I have to admit I don't usually pay attention to the director of theater or movies.  I'm never quite sure what to attribute to the director vs. the cast or the writer.  But here's what I do know: every play or musical directed by Peter Rothstein that I've seen has been excellent theater, so he must have had something to do with it.  It's always high quality work from top to bottom, beginning with the seemingly perfect cast he assembles.  Whether it's with Ten Thousand Things (the thought-provoking Doubt, see above), The Children's Theatre (two shows that'll make you feel like a kid again, Annie and The Wizard of Oz), a joint production between the Ordway and 5th Avenue Theatre in Seattle (the colorful and entertaining Guys and Dolls), or his own Theater Latte Da (the moving Song of Extinction; an original piece about immigrant music that he created with pianist Dan Chouinard, Steerage Song; and the delightful Spelling Bee), a Peter Rothstein directed show is always entertaining, or interesting, or thought-provoking, or hilarious, or heart-breaking, or moving, or all of the above.

 
Those are just a few of the things I loved this year in the rich and deep world of theater in Minnesota.  Thanks to anyone who read my blog this year, posted comments, emailed me with show suggestions, offered me free tickets to come to their show, or went to the theater with me.  It's such a joy to experience the amazing theater in this town and to get to share my experiences, thoughts, and feelings with you all.
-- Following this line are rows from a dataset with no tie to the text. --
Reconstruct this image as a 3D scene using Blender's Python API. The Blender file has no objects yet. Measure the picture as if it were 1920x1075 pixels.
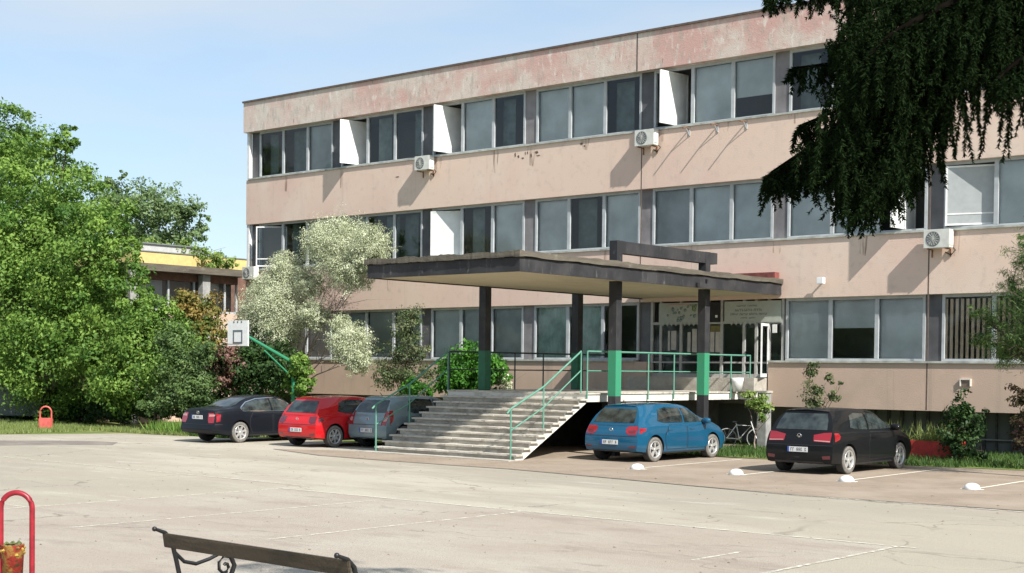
import bpy, bmesh, math, random
import numpy as np
from mathutils import Vector, Matrix
from mathutils.bvhtree import BVHTree

S = bpy.context.scene
COL = S.collection
R = math.radians
random.seed(7)
rng = np.random.default_rng(11)

# ------------------------------------------------------------------ camera
YAW, PITCH, ROLL, FPX, CY, CAMH = 0.70319, -0.0245625, 0.010158, 2660.745, 757.58, 2.3
_f = Vector((-math.sin(YAW)*math.cos(PITCH), math.cos(YAW)*math.cos(PITCH), math.sin(PITCH)))
_r = Vector((math.cos(YAW), math.sin(YAW), 0)); _u = _r.cross(_f)
_c, _s = math.cos(ROLL), math.sin(ROLL)
CR = _c*_r + _s*_u; CU = -_s*_r + _c*_u; CF = _f
cam_d = bpy.data.cameras.new("camera"); cam = bpy.data.objects.new("camera", cam_d); COL.objects.link(cam)
m3 = Matrix((CR, CU, -CF)).transposed()
cam.matrix_world = Matrix.Translation((0, 0, CAMH)) @ m3.to_4x4()
cam_d.sensor_width = 36; cam_d.lens = 36*FPX/1920; cam_d.shift_y = (CY-537.5)/1920
cam_d.clip_end = 3000; cam_d.clip_start = 0.1
S.camera = cam
# ------------------------------------------------------------------ world, sun, exposure
w = bpy.data.worlds.new("World"); S.world = w; w.use_nodes = True
nt = w.node_tree; nt.nodes.clear()
sky = nt.nodes.new("ShaderNodeTexSky"); sky.sky_type = 'NISHITA'; sky.sun_disc = False
sky.sun_elevation = R(43); sky.sun_rotation = R(106); sky.air_density = 1.0; sky.dust_density = 0.8; sky.ozone_density = 1.0
bg = nt.nodes.new("ShaderNodeBackground"); bg.inputs[1].default_value = 0.125
tc = nt.nodes.new("ShaderNodeTexCoord"); mp = nt.nodes.new("ShaderNodeMapping"); mp.inputs['Scale'].default_value = (1.2, 1.2, 5.0)
nz = nt.nodes.new("ShaderNodeTexNoise"); nz.inputs['Scale'].default_value = 2.2; nz.inputs['Detail'].default_value = 5; nz.inputs['Roughness'].default_value = .5
cr = nt.nodes.new("ShaderNodeValToRGB"); cr.color_ramp.elements[0].position = .42; cr.color_ramp.elements[1].position = .75
cr.color_ramp.elements[0].color = (0, 0, 0, 1); cr.color_ramp.elements[1].color = (.75, .75, .75, 1)
mx = nt.nodes.new("ShaderNodeMixRGB"); mx.inputs[2].default_value = (3.7, 3.95, 4.15, 1)
m0 = nt.nodes.new("ShaderNodeMixRGB"); m0.inputs[0].default_value = .55; m0.inputs[2].default_value = (2.25, 2.95, 3.7, 1)
out = nt.nodes.new("ShaderNodeOutputWorld")
nt.links.new(tc.outputs['Generated'], mp.inputs[0]); nt.links.new(mp.outputs[0], nz.inputs[0]); nt.links.new(nz.outputs[0], cr.inputs[0])
nt.links.new(cr.outputs[0], mx.inputs[0]); nt.links.new(sky.outputs[0], m0.inputs[1]); nt.links.new(m0.outputs[0], mx.inputs[1]); nt.links.new(mx.outputs[0], bg.inputs[0]); nt.links.new(bg.outputs[0], out.inputs[0])
SUN = Vector((-1.03, .31, -1.0)).normalized()
sd = bpy.data.lights.new("sun", 'SUN'); sd.energy = 4.7; sd.angle = R(.6); sd.color = (1.0, .96, .90)
so = bpy.data.objects.new("sun", sd); COL.objects.link(so); so.rotation_euler = SUN.to_track_quat('-Z', 'Y').to_euler()
S.view_settings.view_transform = 'Standard'; S.view_settings.look = 'None'; S.view_settings.exposure = 0.73; S.view_settings.gamma = 1
S.render.engine = 'CYCLES'
S.cycles.transparent_max_bounces = 16

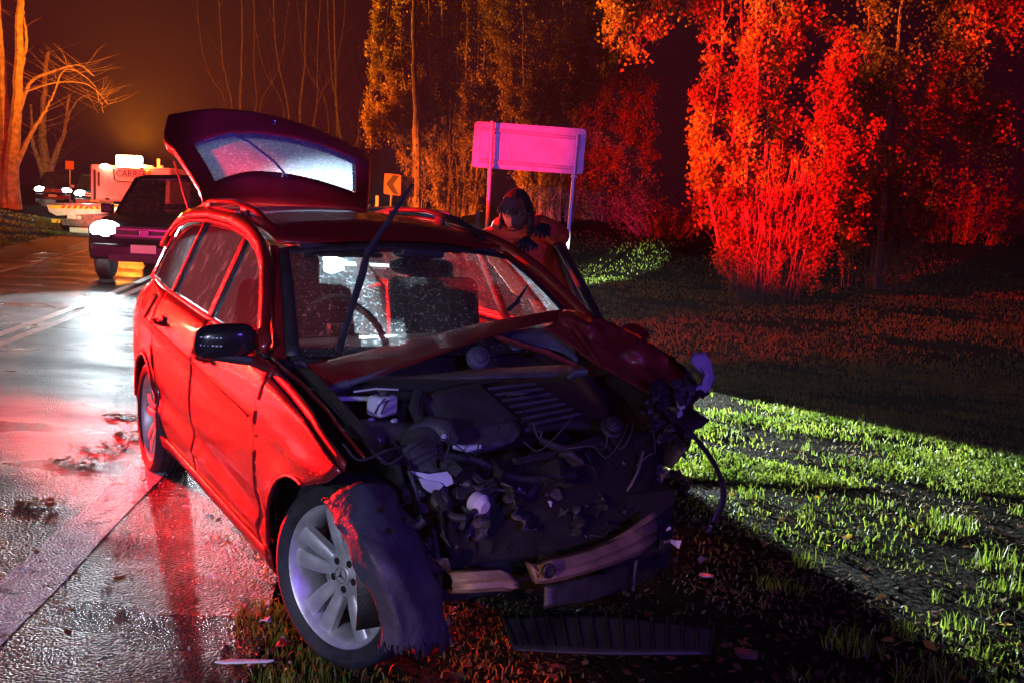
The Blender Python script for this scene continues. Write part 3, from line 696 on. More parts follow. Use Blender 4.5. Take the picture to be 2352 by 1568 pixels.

P.S. I only made it to New York once this year, but I did pretty good.  I saw three of the best Broadway musicals of the year (The Book of Mormon, How to Succeed in Business without Really Trying, and Follies), and two off-Broadway shows I really enjoyed (a new production of my favorite musical RENT, and the thought-provoking two-person play Freud's Last Session).  I've already started my list of new shows I want to see, so hopefully I'll get back to NYC again soon!

1 comment:

Randy Nordquist said...

Really good choices, Jill! Well written and interesting!